High Latitude Energy Deposition During Geomagnetic Storms Determined from AMPERE Observations

Data from the Active Magnetosphere and Planetary Electrodynamics Response Experiment (AMPERE) have been used to characterize the Birkeland currents and corresponding electric fields, precipitating energy flux, and Joule heat for 24 magnetic storms in the 2010 to 2015 time period.  The calculation uses a high latitude conductivity model derived from incoherent scatter radar observations of ionospheric electron densities in correlation analysis with the field-aligned currents measured by AMPERE.  The derivation of conductivities from field-aligned currents ensures spatial and temporal consistency in the calculated electrodynamic parameters and allows evaluation of the full electrodynamics given the observations of Birkeland currents from AMPERE.  Here we use this approach to estimate the energetics of ionospheric energy dissipation during geomagnetic storms.
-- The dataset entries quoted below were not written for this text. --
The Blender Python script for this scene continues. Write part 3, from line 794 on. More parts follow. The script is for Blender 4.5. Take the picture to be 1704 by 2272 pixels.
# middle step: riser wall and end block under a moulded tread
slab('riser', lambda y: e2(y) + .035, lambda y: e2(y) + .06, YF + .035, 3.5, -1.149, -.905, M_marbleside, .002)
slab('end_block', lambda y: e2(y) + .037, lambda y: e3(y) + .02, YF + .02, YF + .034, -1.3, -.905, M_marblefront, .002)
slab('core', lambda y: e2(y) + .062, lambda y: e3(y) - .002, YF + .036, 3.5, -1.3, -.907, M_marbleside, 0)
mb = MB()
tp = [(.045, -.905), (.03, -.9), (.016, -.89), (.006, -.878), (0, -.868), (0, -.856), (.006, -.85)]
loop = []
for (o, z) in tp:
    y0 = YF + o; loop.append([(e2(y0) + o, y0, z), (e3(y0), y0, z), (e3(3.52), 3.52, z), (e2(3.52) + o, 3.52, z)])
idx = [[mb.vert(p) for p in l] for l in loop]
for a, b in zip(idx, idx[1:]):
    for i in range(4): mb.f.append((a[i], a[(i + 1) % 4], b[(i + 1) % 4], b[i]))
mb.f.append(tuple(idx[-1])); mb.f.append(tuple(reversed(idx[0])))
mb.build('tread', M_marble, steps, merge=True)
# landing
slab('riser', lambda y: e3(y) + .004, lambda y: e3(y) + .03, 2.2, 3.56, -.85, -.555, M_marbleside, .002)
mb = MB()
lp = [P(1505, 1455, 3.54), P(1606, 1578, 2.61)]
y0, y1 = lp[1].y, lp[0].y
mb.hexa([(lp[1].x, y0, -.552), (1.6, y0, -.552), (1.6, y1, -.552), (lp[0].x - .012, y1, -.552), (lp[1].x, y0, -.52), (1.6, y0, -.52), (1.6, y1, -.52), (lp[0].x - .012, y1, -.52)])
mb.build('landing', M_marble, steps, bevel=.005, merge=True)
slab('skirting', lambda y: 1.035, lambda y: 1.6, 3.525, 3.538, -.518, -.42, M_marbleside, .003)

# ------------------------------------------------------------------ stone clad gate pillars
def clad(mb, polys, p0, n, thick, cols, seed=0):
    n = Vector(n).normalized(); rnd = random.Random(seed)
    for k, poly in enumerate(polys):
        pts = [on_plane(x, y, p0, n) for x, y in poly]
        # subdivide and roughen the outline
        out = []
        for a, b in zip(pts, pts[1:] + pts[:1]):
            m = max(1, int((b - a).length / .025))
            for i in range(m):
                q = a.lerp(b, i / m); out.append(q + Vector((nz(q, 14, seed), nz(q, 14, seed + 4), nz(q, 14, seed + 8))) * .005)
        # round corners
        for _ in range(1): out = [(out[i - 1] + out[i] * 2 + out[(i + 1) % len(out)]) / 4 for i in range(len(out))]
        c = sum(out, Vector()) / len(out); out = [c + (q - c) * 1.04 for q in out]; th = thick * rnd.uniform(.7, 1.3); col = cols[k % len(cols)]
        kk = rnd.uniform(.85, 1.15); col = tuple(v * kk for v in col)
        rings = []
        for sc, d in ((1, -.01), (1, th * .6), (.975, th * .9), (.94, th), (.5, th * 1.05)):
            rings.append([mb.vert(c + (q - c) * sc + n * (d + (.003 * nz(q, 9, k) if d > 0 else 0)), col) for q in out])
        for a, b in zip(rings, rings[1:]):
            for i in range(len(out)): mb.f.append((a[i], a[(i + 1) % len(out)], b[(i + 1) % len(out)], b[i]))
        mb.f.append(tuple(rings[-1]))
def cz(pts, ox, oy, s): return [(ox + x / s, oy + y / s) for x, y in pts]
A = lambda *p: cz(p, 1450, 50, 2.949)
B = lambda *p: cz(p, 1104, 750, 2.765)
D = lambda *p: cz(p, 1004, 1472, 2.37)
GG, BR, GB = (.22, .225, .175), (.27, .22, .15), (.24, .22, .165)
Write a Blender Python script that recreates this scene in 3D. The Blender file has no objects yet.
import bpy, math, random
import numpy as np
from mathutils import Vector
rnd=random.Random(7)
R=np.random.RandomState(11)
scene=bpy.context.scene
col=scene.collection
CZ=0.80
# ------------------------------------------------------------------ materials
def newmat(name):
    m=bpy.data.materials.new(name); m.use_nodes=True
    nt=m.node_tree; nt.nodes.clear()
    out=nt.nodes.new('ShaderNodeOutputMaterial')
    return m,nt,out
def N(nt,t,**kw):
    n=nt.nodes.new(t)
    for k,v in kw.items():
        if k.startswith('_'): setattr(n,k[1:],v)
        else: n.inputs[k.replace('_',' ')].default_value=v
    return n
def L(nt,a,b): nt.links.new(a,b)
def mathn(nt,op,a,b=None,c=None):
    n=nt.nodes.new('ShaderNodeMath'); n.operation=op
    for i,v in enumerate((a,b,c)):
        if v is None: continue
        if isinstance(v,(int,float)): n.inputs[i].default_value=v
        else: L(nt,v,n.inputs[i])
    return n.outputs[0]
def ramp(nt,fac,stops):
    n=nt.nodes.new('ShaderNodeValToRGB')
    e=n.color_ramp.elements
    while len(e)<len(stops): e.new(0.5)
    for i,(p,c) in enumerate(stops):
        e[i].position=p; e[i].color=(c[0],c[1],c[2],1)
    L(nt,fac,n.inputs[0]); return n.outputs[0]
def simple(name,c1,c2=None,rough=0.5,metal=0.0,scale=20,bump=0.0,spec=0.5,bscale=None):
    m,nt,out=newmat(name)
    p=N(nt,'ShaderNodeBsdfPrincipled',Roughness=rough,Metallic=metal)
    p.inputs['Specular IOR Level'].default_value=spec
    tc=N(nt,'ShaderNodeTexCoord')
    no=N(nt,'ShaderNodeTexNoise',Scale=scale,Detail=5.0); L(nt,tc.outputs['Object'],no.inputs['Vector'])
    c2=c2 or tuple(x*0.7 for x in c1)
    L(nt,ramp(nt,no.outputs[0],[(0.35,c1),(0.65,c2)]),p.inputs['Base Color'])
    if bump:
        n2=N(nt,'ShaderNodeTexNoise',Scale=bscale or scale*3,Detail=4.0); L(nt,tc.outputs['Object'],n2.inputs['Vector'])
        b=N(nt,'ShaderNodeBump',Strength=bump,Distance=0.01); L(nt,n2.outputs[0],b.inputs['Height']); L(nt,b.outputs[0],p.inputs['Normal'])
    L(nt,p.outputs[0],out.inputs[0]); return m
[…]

For all of the magnetic storms studied, the combined energy input from precipitating particles and Joule heating exhibits sharply-peaked maxima at the times of local minima in Dst, suggesting a close coupling between the ring current and the high latitude currents driven by the Region 2 field-aligned currents.  The average width of these features is about five hours.  The relatively rapid increase and decrease of the high latitude energy deposition suggests burst-like transfer of energy from the magnetosphere to the ionosphere just prior to storm recovery.  Within these enhancements, the Joule heating rate typically exceeds the energy flux from precipitating particles by a factor of two to four, indicating that enhanced electric fields are present within the high latitude electrojets. These transient events represent important features of the high latitude ionosphere during the recovery phase of magnetic storms.